* _What you need to do_: Reproduce, without any change, the span of lines from the opening of the records below to the line containing "COL = sc.collection", inclusive.

* _Extracted records_:
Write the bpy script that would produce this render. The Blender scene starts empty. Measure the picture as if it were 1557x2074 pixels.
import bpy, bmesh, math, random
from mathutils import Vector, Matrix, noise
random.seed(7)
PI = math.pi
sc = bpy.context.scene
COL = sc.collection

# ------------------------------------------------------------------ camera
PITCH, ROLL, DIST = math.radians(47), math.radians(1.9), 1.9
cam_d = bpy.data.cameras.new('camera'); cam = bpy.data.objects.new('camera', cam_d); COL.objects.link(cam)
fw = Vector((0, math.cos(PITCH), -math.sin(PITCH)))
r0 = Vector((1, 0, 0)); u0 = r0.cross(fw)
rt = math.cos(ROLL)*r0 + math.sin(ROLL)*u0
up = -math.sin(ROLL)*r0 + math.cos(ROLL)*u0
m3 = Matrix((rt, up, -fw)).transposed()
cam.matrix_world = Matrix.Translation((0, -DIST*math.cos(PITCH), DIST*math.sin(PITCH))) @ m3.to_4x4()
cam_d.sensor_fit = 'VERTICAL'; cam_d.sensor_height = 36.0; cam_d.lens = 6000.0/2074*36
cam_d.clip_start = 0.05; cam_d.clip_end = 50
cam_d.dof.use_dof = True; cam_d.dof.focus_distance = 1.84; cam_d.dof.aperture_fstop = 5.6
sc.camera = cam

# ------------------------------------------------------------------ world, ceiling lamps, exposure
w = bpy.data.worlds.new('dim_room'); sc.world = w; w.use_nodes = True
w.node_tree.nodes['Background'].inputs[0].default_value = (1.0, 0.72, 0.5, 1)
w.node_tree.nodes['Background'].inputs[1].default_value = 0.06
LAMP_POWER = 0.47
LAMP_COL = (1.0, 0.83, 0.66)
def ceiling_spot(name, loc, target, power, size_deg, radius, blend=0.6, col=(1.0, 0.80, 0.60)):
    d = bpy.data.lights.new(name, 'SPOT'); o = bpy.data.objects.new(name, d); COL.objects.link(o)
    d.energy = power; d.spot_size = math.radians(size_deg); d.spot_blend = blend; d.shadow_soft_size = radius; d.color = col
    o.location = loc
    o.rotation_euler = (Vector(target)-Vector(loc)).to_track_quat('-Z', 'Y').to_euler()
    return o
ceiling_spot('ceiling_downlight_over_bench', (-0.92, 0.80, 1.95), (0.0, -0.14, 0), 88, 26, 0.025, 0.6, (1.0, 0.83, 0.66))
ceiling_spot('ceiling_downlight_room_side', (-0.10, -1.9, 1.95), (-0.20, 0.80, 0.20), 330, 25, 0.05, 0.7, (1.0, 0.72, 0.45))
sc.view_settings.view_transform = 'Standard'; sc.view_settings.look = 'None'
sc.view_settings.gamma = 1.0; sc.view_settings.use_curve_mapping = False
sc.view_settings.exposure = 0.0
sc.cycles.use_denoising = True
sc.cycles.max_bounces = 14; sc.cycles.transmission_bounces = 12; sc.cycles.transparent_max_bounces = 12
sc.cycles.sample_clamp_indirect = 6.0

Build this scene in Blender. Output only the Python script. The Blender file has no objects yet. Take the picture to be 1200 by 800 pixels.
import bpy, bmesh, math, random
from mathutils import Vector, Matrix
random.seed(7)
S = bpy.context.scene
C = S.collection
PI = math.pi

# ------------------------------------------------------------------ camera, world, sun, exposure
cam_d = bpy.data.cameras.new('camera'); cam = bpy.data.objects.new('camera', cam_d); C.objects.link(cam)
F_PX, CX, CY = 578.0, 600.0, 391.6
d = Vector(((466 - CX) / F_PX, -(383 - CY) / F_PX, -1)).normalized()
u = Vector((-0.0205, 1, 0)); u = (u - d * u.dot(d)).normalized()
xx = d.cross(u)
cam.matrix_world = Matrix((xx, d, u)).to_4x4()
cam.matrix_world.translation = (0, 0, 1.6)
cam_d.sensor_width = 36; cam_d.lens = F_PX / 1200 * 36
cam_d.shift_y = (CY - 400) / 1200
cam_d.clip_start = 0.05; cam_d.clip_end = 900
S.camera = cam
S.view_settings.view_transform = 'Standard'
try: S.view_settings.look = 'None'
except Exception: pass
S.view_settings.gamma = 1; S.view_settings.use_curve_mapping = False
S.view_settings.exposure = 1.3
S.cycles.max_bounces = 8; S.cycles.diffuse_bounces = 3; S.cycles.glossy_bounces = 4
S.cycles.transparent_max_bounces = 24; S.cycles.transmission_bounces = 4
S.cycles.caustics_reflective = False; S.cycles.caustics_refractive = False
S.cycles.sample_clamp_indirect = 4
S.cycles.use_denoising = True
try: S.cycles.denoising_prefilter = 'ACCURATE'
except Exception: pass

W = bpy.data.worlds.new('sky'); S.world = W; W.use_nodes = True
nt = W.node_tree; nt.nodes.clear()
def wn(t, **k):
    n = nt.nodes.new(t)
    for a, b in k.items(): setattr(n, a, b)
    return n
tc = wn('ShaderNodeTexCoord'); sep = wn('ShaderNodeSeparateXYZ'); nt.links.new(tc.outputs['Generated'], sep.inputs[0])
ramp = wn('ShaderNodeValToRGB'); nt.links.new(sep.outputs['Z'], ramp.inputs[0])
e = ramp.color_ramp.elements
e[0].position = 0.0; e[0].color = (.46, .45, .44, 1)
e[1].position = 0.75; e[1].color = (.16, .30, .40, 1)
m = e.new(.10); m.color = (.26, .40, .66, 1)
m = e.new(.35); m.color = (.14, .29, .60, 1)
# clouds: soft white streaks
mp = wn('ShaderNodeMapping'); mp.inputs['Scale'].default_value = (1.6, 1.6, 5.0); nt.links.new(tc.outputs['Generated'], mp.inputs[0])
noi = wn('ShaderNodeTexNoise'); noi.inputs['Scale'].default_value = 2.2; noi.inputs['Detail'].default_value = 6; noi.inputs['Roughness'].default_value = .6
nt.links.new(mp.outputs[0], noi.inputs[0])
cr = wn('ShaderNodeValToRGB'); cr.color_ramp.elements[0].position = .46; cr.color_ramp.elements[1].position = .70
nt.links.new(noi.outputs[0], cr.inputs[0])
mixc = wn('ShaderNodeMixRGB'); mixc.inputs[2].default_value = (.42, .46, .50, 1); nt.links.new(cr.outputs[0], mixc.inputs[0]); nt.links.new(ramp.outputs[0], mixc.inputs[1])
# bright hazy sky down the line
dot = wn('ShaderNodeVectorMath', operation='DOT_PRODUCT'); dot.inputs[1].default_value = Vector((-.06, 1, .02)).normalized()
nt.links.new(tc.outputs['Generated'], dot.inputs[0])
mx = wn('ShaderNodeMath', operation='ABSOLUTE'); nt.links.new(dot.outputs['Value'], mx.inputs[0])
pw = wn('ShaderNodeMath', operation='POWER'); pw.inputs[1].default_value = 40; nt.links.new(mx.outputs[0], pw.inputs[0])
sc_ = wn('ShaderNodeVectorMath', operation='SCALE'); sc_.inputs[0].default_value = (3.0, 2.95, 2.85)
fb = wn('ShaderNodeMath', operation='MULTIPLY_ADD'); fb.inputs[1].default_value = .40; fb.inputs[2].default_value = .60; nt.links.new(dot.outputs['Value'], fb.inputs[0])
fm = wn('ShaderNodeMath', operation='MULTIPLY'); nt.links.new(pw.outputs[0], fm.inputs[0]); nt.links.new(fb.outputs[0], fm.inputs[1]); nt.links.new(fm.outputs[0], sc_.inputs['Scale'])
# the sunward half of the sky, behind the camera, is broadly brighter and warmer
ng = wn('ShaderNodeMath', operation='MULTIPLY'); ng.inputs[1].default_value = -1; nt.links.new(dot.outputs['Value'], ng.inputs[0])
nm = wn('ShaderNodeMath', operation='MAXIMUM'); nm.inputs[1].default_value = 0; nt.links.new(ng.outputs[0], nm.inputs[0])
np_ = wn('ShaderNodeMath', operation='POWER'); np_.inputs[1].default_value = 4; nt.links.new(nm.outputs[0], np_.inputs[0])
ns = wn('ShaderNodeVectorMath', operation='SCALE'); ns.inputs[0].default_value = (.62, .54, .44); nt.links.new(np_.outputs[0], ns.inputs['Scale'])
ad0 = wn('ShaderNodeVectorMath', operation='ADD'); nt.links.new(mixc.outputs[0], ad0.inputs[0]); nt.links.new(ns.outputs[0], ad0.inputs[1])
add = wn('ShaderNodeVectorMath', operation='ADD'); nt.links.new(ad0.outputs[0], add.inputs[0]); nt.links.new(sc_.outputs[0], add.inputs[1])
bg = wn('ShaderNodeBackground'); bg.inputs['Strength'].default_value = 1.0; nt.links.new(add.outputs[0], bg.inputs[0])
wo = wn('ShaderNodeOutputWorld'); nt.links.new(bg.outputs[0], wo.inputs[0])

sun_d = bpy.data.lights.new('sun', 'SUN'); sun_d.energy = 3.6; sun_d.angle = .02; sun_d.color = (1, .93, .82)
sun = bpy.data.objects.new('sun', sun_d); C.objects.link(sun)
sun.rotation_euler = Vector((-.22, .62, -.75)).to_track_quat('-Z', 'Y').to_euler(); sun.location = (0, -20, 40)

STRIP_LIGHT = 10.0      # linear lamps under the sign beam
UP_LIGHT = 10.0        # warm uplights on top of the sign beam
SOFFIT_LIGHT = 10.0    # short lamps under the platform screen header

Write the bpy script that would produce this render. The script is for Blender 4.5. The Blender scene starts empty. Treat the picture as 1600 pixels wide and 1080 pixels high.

* _Solution to the problem_:
Write the bpy script that would produce this render. The Blender scene starts empty. Measure the picture as if it were 1557x2074 pixels.
import bpy, bmesh, math, random
from mathutils import Vector, Matrix, noise
random.seed(7)
PI = math.pi
sc = bpy.context.scene
COL = sc.collection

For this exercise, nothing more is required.